+++ Available data

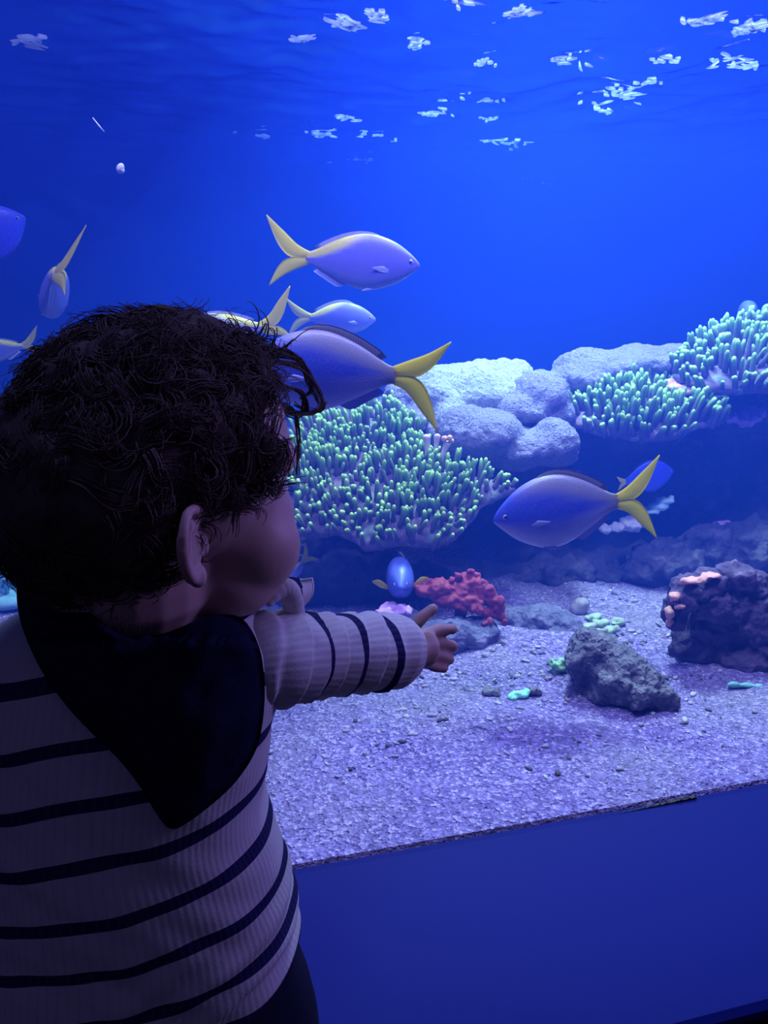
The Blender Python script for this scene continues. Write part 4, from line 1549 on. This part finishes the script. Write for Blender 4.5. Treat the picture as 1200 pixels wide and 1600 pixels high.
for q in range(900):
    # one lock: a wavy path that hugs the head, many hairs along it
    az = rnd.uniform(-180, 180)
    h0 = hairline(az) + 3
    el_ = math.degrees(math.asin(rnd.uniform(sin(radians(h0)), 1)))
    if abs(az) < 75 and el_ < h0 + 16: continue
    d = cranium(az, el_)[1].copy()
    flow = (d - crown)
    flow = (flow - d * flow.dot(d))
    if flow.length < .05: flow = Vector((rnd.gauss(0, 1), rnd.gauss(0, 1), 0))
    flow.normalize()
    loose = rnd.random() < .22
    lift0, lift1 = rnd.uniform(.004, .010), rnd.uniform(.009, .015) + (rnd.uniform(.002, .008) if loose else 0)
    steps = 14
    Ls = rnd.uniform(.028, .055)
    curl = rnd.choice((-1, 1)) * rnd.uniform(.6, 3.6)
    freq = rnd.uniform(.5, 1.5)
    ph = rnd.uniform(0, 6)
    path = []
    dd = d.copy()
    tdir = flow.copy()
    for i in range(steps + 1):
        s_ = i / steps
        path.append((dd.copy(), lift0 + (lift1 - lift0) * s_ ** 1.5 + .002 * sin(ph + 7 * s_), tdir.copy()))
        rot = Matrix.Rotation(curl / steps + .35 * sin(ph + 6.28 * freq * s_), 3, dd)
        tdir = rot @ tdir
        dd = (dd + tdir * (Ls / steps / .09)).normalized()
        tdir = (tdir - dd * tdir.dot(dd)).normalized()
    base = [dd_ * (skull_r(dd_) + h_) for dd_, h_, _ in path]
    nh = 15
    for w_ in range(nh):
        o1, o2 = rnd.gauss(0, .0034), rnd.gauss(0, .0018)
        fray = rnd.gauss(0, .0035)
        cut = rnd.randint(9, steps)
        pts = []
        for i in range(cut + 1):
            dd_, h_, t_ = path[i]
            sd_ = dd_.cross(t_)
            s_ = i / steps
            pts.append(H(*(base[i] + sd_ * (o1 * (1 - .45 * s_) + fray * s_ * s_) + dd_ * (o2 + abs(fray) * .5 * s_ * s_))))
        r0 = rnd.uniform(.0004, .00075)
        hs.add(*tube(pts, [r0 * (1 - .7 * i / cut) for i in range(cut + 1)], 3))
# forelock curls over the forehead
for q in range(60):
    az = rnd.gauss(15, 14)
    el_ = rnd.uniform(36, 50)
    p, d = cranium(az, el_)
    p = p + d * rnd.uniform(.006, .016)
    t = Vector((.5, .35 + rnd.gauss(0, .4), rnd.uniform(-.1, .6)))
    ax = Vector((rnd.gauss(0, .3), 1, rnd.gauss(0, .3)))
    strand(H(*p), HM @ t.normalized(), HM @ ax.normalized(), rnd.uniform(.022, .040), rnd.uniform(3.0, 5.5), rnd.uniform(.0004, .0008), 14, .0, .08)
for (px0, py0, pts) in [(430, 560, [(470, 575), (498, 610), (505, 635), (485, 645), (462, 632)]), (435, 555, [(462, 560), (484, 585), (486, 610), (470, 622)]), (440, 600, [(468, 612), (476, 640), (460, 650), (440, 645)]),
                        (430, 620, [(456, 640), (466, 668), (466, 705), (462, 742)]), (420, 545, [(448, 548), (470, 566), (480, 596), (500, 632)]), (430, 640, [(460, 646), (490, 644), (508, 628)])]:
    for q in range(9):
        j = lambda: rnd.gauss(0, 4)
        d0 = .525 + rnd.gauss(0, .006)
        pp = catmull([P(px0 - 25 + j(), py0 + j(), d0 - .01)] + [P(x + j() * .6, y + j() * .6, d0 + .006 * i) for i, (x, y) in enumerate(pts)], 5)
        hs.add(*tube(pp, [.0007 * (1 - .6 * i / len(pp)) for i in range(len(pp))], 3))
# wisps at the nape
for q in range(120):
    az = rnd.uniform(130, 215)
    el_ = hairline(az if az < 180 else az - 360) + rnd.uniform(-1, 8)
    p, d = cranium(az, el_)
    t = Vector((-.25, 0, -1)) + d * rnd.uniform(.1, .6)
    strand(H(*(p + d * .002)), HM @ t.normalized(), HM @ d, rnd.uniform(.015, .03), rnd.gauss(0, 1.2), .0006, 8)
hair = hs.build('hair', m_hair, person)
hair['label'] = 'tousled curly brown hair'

++++++

▸ The problem:
Write out each line of the data exactly; the images should be left out.

▸ Answer to the problem:
The Blender Python script for this scene continues. Write part 4, from line 1549 on. This part finishes the script. Write for Blender 4.5. Treat the picture as 1200 pixels wide and 1600 pixels high.
for q in range(900):
    # one lock: a wavy path that hugs the head, many hairs along it
    az = rnd.uniform(-180, 180)
    h0 = hairline(az) + 3
    el_ = math.degrees(math.asin(rnd.uniform(sin(radians(h0)), 1)))
    if abs(az) < 75 and el_ < h0 + 16: continue
    d = cranium(az, el_)[1].copy()
    flow = (d - crown)
    flow = (flow - d * flow.dot(d))
    if flow.length < .05: flow = Vector((rnd.gauss(0, 1), rnd.gauss(0, 1), 0))
    flow.normalize()
    loose = rnd.random() < .22
    lift0, lift1 = rnd.uniform(.004, .010), rnd.uniform(.009, .015) + (rnd.uniform(.002, .008) if loose else 0)
    steps = 14
    Ls = rnd.uniform(.028, .055)
    curl = rnd.choice((-1, 1)) * rnd.uniform(.6, 3.6)
    freq = rnd.uniform(.5, 1.5)
    ph = rnd.uniform(0, 6)
    path = []
    dd = d.copy()
    tdir = flow.copy()
    for i in range(steps + 1):
        s_ = i / steps
        path.append((dd.copy(), lift0 + (lift1 - lift0) * s_ ** 1.5 + .002 * sin(ph + 7 * s_), tdir.copy()))
        rot = Matrix.Rotation(curl / steps + .35 * sin(ph + 6.28 * freq * s_), 3, dd)
        tdir = rot @ tdir
        dd = (dd + tdir * (Ls / steps / .09)).normalized()
        tdir = (tdir - dd * tdir.dot(dd)).normalized()
    base = [dd_ * (skull_r(dd_) + h_) for dd_, h_, _ in path]
    nh = 15
    for w_ in range(nh):
        o1, o2 = rnd.gauss(0, .0034), rnd.gauss(0, .0018)
        fray = rnd.gauss(0, .0035)
        cut = rnd.randint(9, steps)
        pts = []
        for i in range(cut + 1):
            dd_, h_, t_ = path[i]
            sd_ = dd_.cross(t_)
            s_ = i / steps
            pts.append(H(*(base[i] + sd_ * (o1 * (1 - .45 * s_) + fray * s_ * s_) + dd_ * (o2 + abs(fray) * .5 * s_ * s_))))
        r0 = rnd.uniform(.0004, .00075)
        hs.add(*tube(pts, [r0 * (1 - .7 * i / cut) for i in range(cut + 1)], 3))
# forelock curls over the forehead
for q in range(60):
    az = rnd.gauss(15, 14)
    el_ = rnd.uniform(36, 50)
    p, d = cranium(az, el_)
    p = p + d * rnd.uniform(.006, .016)
    t = Vector((.5, .35 + rnd.gauss(0, .4), rnd.uniform(-.1, .6)))
    ax = Vector((rnd.gauss(0, .3), 1, rnd.gauss(0, .3)))
    strand(H(*p), HM @ t.normalized(), HM @ ax.normalized(), rnd.uniform(.022, .040), rnd.uniform(3.0, 5.5), rnd.uniform(.0004, .0008), 14, .0, .08)
for (px0, py0, pts) in [(430, 560, [(470, 575), (498, 610), (505, 635), (485, 645), (462, 632)]), (435, 555, [(462, 560), (484, 585), (486, 610), (470, 622)]), (440, 600, [(468, 612), (476, 640), (460, 650), (440, 645)]),
                        (430, 620, [(456, 640), (466, 668), (466, 705), (462, 742)]), (420, 545, [(448, 548), (470, 566), (480, 596), (500, 632)]), (430, 640, [(460, 646), (490, 644), (508, 628)])]:
    for q in range(9):
        j = lambda: rnd.gauss(0, 4)
        d0 = .525 + rnd.gauss(0, .006)
        pp = catmull([P(px0 - 25 + j(), py0 + j(), d0 - .01)] + [P(x + j() * .6, y + j() * .6, d0 + .006 * i) for i, (x, y) in enumerate(pts)], 5)
        hs.add(*tube(pp, [.0007 * (1 - .6 * i / len(pp)) for i in range(len(pp))], 3))
# wisps at the nape
for q in range(120):
    az = rnd.uniform(130, 215)
    el_ = hairline(az if az < 180 else az - 360) + rnd.uniform(-1, 8)
    p, d = cranium(az, el_)
    t = Vector((-.25, 0, -1)) + d * rnd.uniform(.1, .6)
    strand(H(*(p + d * .002)), HM @ t.normalized(), HM @ d, rnd.uniform(.015, .03), rnd.gauss(0, 1.2), .0006, 8)
hair = hs.build('hair', m_hair, person)
hair['label'] = 'tousled curly brown hair'